Aliyun Drops $1bn On AliCloud Big Data Push With Nvidia
AliCloud to launch big data platform with 1,000 developers over the next three years
AliCloud, the cloud computing division of China’s Alibaba, is spending $1 billion to boost its cloud computing credentials in partnership with Nvidia over the next three years.
AliCloud’s investment will focus particularly on big data analysis and machine learning, the company said in a statement Wednesday.
The move comes as AliCloud, FKA Aliyun, looks to compete with Western competitors such as Amazon in cloud and web services.
Platform
AliCloud wants to make big data services more accessible in China, and is launching a new platform for enterprises to use computing services in the country. The ‘Big Data Platform’ will reportedly go live with 20 initial services. Alibaba also plans to hire at least 1,000 developers to work on the project.

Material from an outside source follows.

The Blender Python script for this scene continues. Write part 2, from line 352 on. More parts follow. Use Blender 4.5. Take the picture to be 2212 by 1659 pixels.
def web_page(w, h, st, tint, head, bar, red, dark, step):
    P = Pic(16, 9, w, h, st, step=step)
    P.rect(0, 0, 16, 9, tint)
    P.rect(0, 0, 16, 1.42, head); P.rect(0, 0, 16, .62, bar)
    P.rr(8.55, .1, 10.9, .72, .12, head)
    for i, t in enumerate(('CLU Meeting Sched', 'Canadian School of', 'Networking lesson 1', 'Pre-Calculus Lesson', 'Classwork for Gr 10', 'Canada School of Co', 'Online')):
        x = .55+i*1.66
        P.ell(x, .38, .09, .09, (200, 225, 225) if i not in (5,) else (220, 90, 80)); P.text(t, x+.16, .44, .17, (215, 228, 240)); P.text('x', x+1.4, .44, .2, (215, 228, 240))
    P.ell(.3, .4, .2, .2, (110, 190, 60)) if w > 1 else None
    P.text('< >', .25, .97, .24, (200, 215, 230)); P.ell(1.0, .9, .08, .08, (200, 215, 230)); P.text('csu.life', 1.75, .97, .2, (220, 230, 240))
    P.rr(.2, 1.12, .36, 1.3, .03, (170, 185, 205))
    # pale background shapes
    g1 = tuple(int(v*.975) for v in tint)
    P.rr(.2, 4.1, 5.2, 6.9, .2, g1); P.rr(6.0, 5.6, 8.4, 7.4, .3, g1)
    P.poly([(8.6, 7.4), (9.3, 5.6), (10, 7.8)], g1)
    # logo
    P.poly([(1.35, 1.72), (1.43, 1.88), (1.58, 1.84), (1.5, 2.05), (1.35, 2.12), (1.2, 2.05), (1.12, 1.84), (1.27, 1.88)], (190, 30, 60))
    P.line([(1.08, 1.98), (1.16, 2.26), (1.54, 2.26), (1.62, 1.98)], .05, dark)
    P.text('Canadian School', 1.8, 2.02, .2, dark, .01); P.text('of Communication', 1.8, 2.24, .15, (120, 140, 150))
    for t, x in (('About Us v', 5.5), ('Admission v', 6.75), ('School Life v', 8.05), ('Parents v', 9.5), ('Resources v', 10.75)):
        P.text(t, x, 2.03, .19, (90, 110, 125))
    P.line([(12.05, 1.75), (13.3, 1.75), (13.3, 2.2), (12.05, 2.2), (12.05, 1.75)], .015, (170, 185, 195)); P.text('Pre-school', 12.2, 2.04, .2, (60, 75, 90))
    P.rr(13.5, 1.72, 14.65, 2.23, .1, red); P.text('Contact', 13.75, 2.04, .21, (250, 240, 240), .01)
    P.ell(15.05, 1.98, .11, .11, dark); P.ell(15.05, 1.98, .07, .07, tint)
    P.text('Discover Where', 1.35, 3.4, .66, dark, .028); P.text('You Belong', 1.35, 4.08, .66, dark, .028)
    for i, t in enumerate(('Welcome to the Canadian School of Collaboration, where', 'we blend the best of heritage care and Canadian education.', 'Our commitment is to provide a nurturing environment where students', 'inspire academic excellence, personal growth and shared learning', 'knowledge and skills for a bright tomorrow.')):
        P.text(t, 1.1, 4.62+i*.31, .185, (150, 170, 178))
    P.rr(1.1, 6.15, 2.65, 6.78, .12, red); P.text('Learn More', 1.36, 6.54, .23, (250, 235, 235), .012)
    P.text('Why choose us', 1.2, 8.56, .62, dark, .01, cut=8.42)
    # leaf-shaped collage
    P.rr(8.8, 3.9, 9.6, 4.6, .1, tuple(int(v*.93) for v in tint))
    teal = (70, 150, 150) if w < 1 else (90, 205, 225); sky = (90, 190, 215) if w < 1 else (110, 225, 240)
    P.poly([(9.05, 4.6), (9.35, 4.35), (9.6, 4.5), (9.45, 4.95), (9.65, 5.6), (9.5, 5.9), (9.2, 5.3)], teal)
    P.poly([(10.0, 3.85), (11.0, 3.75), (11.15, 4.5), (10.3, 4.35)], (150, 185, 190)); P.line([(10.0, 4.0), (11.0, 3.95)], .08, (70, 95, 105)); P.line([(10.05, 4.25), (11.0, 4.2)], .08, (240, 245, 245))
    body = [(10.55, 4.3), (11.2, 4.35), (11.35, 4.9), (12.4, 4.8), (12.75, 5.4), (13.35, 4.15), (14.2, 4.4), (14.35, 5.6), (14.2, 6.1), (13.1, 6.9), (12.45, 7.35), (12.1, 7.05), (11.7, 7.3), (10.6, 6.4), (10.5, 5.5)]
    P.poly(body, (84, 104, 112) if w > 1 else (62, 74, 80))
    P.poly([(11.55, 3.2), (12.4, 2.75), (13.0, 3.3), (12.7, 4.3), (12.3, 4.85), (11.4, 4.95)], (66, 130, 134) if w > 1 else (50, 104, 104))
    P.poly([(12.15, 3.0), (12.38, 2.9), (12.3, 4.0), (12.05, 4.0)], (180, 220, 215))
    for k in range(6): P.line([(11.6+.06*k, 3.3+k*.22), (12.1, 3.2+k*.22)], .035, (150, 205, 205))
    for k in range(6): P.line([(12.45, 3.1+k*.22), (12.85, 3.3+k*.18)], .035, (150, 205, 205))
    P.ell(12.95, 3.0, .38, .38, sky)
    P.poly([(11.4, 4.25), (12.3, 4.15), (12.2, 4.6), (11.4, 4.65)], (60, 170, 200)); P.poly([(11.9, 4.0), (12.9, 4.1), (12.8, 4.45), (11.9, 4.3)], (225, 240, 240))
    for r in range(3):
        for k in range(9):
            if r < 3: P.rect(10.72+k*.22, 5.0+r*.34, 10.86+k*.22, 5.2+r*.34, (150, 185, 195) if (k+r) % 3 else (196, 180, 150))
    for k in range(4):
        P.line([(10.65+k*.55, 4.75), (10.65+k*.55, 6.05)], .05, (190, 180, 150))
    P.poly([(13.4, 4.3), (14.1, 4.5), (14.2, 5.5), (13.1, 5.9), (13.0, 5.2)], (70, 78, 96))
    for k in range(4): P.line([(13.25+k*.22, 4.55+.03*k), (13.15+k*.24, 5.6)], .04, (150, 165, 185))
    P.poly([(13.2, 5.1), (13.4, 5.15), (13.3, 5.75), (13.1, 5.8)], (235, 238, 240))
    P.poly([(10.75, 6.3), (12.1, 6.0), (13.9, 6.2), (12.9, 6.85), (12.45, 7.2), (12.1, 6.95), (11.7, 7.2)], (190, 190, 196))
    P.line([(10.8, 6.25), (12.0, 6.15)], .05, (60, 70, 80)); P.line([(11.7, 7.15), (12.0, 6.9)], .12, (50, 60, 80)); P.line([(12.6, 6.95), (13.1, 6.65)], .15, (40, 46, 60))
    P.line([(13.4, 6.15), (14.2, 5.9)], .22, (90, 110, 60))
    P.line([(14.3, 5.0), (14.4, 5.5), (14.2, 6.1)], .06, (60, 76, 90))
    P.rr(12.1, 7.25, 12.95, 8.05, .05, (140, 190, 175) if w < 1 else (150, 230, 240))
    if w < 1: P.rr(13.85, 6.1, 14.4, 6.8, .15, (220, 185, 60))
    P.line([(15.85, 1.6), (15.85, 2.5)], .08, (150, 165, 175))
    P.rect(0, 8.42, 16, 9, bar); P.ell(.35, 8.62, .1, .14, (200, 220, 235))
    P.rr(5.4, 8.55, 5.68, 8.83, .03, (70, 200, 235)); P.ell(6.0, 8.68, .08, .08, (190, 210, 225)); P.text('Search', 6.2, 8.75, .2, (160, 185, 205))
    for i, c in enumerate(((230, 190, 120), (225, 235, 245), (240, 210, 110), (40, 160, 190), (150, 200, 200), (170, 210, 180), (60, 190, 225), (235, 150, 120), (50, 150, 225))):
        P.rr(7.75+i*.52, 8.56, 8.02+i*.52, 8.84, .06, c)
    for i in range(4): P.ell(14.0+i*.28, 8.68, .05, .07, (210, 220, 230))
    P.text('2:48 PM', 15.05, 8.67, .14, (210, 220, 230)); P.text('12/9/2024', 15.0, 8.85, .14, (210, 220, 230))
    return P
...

The news comes after AliCloud opened its second cloud data centre in Silicon Valley last October, adding to its eight other data centres around the world.
The plan, which was announced at a press conference in Shanghai, will see these services also dished out from AliCloud’s global data centres.
According to the South China Morning Post, which Alibaba bought last December, AliCloud president Simon Hu said: “The Big Data Platform fulfills our vision of sharing our vast data troves that will create immense value to our users.
“What we want to do at Alibaba is turn the data-processing capacity and data-security capabilities that we’ve accumulated over the last decade into a product, so that data becomes a resource and a service that we can provide our clients.”